Of course it was unavailable to every other American: No other American with employer-based coverage is required to use an exchange. In a world of partly false and half-false attacks on Obamacare, the congressional “exemption” is a purebred.
All the more reason to run with it! Moving the project forward!
Keeping up with finances: The Observer’s Jim Morrill takes a peek at Tillis’s first full quarter of campaign finances in the Senate race — his first filing was a partial report covering only June — and discovers contributions from John Boehner’s and Mitch McConnell’s PACs, among others, and a $250,000 loan from Tillis to his own campaign. The contributions vaulted the Speaker way past his tea party challenger in the GOP primary, Dr. Greg Brannon of Cary, and the Rev. Mark Harris of Charlotte, the evangelical choice, who can presumably pull a loaves-and-fishes number if he runs short.
The story points out up high that Tillis’s contributions don’t come close to Hagan’s $7.6 million.
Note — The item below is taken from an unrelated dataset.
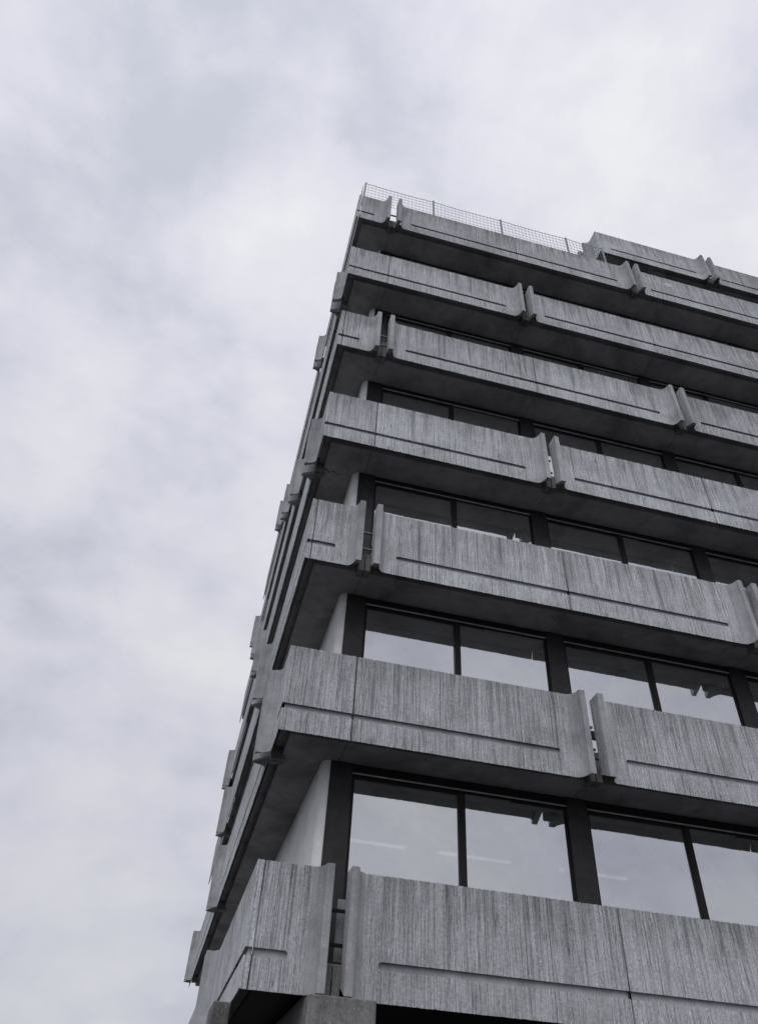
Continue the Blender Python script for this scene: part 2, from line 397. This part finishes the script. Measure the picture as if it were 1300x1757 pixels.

True, but not exactly a fair comparison, with Hagan being an incumbent U.S. Senator and all; a better measure is how much Hagan had raised at the same stage of her Senate campaign in 2007-08.
That information is provided in the last paragraph: less than $600,000.
One more campaign finance thing to point out: Candidates, of course, have no control over who decides to contribute to their campaigns. But in politics as in life, you’re judged by the company you keep — and the money you accept from that company.
So here’s an example of one of Thom Tillis’s early contributors, a guy who doesn’t know Tillis from Jesse Helms but who on June 20 contributed $2,600 to his Senate campaign — Ronald Weiser of Ann Arbor, Mich., former Michigan GOP chairman, former Republican National Committee finance chairman, former U.S. Ambassador to Slovakia.
It’s another indication of how important North Carolina’s Senate race is to the national GOP. But there’s something else that didn’t get much attention outside of Michigan (from the Detroit Free Press in December):
The finance chairman of the Republican National Committee, who also was Michigan’s former GOP chairman, was captured on video telling a tea party meeting that voters in Detroit get picked up at pool halls and barbershops and bused “from precinct to precinct where they vote multiple times.”
Ron Weiser also said at the Aug. 9 meeting in Milford that someone not from Detroit would not want to go to the polls there at 6:30 a.m. “without a side arm.”
The video of Weiser’s comments, recorded by a Democratic operative shadowing GOP congressional candidate Kerry Bentivolio to a meeting where Weiser also spoke, was given to the Free Press and posted on YouTube by the Michigan Democratic Party. Weiser emphatically said Friday that he meant no offense to Detroit and was speaking about past, not current, campaigns.
I reached Weiser by phone in August, as I was reporting my recent profile on Tillis. He explained that he was contributing to Congressional campaigns throughout the nation in which a Republican has a legitimate shot at retaking the seat from an incumbent Democrat. I asked Weiser what he knew about Tillis. "Not a lot," he said.
It’s just interesting. All I’m saying.